Thursday, September 27, 2012


I attended a school Parents Meeting this week, they laid out what they were about, with a PowerPoint.

The first slide was what they needed from us for the children.

The first request was "SLEEP".

The teacher said "We need the children to be fresh and ready to learn each morning, so we ask you to make sure they get enough sleep every night."

I didn't want to be a dissident, so I chickened out of asking her; "How do we do that?  If you know please tell us?"

All children seem to fight bedtime and going to sleep and in my experience looked-after children fight it even more than our own ones. And by God they can fight it literally too. Every evening works toward a climax of "It's time to go upstairs" Once in a blue moon it's a straightforward carry up. Most night's it's a right carry on.

Like yourself, I'm sure, we've been to all four corners of the Universe looking for the answer. We've tried everything bar what a train driver once tipped me; "Put a drop of Drambuie in their last bottle at night. Works every time." Having said that, when they are very young, Calpol doesn't just help with sore throats...

You can feel the tension rising as the clock ticks round to the time. They start all sorts of tricks to gain a few more minutes downstairs. You quieten the house, you've made their bedroom tidy and restful. "Yes you can have a drink and a snack to take up." "Yes I know someone in your class goes to bed later than this." On it goes.

You try being fair, gentle and calm. You try being firm, and forceful. You still remember the time you lost it and had a bit of a paddy. You beat yourself up with guilt because you know that part of the tension is that they're eating a piece out of your own quiet time. You brand yourself rubbish because you don't have the brains or the skill to do a simple thing; get your child to go to bed and go to sleep.

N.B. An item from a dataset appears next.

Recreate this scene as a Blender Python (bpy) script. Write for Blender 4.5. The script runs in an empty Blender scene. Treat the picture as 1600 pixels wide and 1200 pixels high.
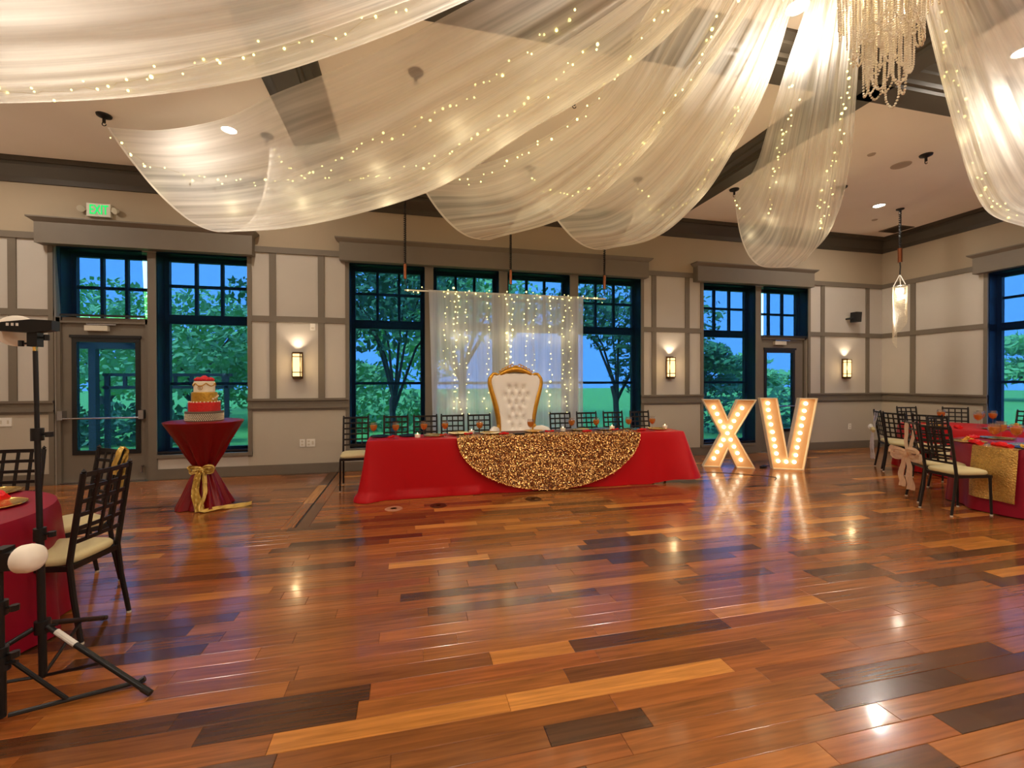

Thank God for other parents, or in our case other carers, where we find out it's the same for everyone. Which helps a lot. Until tonight, when it's another case of "Seconds out, round one!"

This morning I watched the children racing around the school playground, the ones who the school wants to arrive full of energy. They are.

I decided, in a dark moment, that if the kids are falling asleep in class, maybe it's because the lessons are boring.

I can be a very bitchy foster carer.